* _What you will do_
Do not repeat pictures. Repeat exactly the lines of the listing below from its first line through the line with "C = S.collection".

* _Supplied material_
>> Start

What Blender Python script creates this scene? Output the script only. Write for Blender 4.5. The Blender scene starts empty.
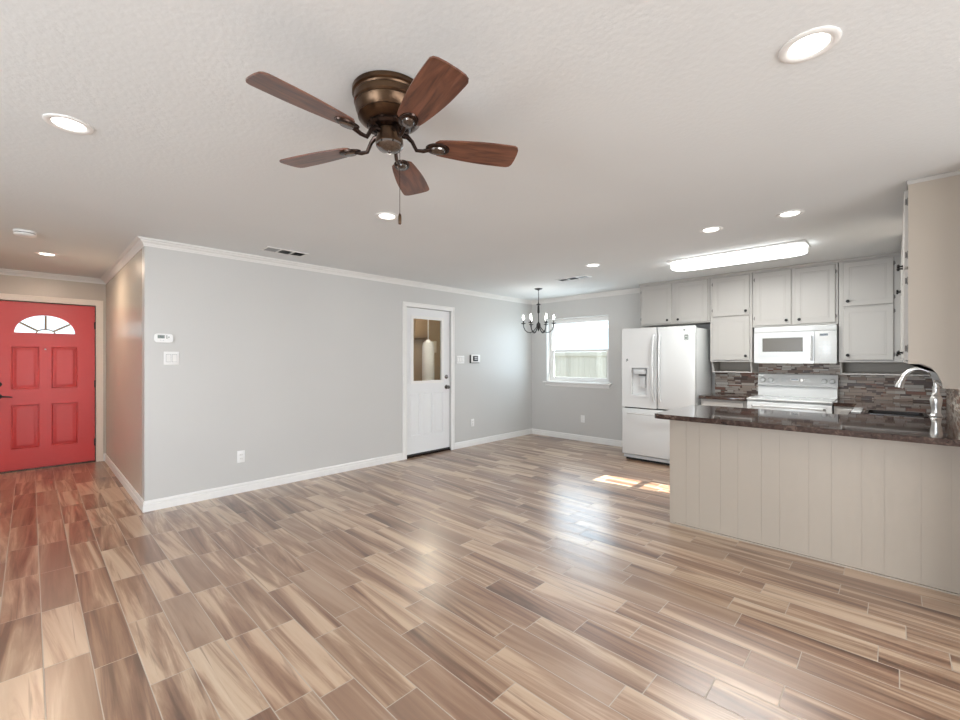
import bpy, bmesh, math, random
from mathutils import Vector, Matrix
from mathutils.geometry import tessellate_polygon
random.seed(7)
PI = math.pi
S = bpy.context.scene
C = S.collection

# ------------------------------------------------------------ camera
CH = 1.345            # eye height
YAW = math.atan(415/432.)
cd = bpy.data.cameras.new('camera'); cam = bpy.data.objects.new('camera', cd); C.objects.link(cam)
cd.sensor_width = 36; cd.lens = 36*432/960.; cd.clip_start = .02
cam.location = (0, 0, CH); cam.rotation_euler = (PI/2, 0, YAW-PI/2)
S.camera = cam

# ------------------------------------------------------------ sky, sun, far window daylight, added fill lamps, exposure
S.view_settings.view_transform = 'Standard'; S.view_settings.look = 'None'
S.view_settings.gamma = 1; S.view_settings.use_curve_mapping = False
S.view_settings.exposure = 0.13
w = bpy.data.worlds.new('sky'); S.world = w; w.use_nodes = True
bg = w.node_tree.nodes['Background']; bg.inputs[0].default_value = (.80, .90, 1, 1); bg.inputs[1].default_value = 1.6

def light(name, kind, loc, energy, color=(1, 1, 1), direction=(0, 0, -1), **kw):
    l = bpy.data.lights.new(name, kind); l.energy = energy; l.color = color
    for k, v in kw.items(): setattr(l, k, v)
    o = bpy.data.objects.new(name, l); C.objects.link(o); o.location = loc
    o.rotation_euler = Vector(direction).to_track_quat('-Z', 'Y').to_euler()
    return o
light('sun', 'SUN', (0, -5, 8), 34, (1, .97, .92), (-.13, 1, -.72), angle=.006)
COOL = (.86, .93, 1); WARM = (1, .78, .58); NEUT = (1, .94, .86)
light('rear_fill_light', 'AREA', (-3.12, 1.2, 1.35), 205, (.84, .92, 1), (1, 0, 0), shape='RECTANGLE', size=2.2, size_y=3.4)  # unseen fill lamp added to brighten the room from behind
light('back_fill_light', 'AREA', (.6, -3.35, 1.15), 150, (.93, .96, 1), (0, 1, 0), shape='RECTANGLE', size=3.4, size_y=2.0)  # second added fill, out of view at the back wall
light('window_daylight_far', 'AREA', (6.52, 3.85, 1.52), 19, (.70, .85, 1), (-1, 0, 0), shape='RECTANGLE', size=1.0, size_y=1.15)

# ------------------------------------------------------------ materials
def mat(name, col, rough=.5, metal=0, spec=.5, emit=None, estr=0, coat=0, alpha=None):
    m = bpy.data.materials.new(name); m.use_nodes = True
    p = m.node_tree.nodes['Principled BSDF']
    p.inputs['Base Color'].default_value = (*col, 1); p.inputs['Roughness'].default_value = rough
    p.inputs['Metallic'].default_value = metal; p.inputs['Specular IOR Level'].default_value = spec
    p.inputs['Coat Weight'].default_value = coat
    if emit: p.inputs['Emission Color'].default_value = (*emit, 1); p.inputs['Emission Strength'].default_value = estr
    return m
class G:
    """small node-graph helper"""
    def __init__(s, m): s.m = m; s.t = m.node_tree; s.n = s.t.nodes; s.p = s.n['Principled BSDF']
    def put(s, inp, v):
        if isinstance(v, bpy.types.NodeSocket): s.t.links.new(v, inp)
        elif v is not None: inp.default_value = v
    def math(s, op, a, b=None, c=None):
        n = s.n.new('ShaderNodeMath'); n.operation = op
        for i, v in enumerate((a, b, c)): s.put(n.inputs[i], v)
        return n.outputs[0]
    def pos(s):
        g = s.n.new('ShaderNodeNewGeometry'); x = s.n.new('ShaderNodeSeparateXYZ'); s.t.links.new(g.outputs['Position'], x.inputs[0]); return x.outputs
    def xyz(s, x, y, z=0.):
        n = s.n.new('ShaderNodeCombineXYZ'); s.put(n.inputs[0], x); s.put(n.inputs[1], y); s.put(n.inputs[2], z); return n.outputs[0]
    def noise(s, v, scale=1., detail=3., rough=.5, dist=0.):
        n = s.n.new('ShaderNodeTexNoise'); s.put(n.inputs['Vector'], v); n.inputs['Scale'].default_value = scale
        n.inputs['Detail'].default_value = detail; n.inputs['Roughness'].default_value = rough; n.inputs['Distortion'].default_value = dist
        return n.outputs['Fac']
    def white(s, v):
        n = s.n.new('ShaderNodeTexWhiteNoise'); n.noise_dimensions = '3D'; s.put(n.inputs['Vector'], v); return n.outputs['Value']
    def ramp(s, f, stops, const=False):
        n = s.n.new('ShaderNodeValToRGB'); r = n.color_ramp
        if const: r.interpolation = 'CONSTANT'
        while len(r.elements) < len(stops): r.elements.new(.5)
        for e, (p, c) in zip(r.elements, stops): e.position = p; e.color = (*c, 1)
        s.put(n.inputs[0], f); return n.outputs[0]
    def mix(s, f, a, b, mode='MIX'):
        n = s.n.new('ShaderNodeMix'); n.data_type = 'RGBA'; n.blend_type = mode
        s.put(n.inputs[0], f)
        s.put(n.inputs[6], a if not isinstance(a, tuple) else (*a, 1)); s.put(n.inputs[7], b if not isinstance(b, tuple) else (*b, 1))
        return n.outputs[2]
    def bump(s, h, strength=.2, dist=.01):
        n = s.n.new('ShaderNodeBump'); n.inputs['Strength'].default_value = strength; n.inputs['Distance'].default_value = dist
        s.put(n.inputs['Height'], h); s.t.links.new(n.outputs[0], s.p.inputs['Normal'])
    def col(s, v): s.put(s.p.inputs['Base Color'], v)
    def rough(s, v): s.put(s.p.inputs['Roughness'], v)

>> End

* _Output for this task_
What Blender Python script creates this scene? Output the script only. Write for Blender 4.5. The Blender scene starts empty.
import bpy, bmesh, math, random
from mathutils import Vector, Matrix
from mathutils.geometry import tessellate_polygon
random.seed(7)
PI = math.pi
S = bpy.context.scene
C = S.collection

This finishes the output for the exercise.